Jim Barlow, vice president of airline strategic consulting at travel technology company Amadeus, said scheduling and passenger-flow software can also help airlines recoup big money by buttoning up inefficiencies. “Those that are successfully optimizing their schedules in this way can capture around 1%–3% of their annual revenue, which represents billions of dollars across the industry as a whole,” he said in an email. 

Despite these innovations, it’s still not uncommon for one mistake or late arrival in the morning to cause cascading delays across a whole day’s operations. “The delay of one aircraft can propagate—spread out—to more flights, so that’s kind of a multiplier effect,” said Zou.
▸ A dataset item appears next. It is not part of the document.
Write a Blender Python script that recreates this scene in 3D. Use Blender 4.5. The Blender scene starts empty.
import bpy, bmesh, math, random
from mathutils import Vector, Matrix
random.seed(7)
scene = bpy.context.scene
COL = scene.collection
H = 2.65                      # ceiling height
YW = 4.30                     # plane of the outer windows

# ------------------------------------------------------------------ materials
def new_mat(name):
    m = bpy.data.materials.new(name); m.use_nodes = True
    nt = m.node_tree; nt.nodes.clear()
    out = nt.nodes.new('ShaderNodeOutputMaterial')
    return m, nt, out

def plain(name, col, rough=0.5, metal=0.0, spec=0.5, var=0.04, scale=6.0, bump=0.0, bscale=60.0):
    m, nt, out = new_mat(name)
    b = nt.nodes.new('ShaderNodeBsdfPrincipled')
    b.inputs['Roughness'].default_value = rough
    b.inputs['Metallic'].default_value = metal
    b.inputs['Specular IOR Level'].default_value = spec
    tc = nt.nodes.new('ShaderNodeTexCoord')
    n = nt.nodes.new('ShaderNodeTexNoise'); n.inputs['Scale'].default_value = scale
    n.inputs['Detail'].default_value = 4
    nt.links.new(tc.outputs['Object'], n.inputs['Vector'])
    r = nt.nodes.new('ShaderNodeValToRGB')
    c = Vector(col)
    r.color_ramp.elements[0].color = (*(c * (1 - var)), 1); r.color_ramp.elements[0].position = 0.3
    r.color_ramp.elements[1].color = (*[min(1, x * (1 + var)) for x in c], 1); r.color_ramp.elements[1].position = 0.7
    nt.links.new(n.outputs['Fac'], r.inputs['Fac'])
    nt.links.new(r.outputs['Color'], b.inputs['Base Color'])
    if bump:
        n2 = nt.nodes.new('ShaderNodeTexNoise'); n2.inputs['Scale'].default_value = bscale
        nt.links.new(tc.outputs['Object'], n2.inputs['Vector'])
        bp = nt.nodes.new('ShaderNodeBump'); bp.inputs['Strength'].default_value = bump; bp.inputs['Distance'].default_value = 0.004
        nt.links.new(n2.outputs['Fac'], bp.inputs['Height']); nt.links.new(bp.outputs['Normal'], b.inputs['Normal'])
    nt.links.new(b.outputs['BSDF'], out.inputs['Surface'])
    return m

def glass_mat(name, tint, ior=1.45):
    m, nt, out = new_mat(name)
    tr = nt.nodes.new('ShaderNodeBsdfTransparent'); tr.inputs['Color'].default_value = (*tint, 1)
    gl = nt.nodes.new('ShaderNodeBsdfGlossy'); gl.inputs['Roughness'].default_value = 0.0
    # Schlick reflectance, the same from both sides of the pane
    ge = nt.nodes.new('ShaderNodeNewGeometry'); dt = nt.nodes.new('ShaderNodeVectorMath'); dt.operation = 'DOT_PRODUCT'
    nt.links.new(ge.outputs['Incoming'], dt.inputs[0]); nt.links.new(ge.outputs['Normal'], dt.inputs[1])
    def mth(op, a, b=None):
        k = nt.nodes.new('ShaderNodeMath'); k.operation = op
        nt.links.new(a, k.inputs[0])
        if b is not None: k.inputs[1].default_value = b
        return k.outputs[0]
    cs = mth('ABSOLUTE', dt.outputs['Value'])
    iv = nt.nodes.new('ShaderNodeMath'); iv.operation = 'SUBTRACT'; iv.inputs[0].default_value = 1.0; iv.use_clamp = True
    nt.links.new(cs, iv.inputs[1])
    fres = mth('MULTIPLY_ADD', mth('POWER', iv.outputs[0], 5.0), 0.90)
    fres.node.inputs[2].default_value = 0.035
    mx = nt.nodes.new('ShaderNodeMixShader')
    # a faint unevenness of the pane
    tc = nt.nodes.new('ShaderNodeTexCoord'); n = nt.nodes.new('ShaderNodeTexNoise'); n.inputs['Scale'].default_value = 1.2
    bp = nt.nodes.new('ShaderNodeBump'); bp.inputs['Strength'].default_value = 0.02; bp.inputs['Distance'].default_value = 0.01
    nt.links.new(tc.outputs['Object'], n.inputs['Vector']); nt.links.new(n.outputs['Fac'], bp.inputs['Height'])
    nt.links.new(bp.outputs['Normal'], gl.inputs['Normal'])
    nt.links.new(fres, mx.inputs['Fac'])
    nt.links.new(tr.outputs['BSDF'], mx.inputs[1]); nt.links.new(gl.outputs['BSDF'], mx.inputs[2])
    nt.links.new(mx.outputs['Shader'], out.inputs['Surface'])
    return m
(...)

Michael Baiada, a longtime airline pilot and now president of airline management solutions company ATH Group, said managing delay propagation currently happens at too local a level to manage wider ripple effects. The lack of a system-wide solution can create a jet-powered traffic jam.

“It’s like ringing the bell for the end of recess: A hundred kids rush for the door,” Baiada said. 

Technology can help solve some elements of delays and other aviation problems, but it’ll take more than layering bells and whistles on top of an inefficient existing system to make the kind of meaningful change required to meet future demand. At some point more airport infrastructure—new runways, concourses, terminals, and even airports—will need to be built to accommodate future passengers. 

However, as we’ve seen on highways, adding lanes does not equal less traffic; it actually means even more cars. For passenger air travel, busier airports and skies could mean even more delays. “More and more airports will be slot-constrained, and this will mean that there will be little slack in airport capacity around the world,” said Gershkoff.

In many ways, the airline industry is the maker of its own misery. The industry is notoriously slow to change, so widespread implementation of all its great ideas may not even be complete by 2037.  

So, if you’re planning on flying sometime in the next 17 years, buckle up: Delays may get worse before they get better.

Dan Catchpole contributed reporting to this article.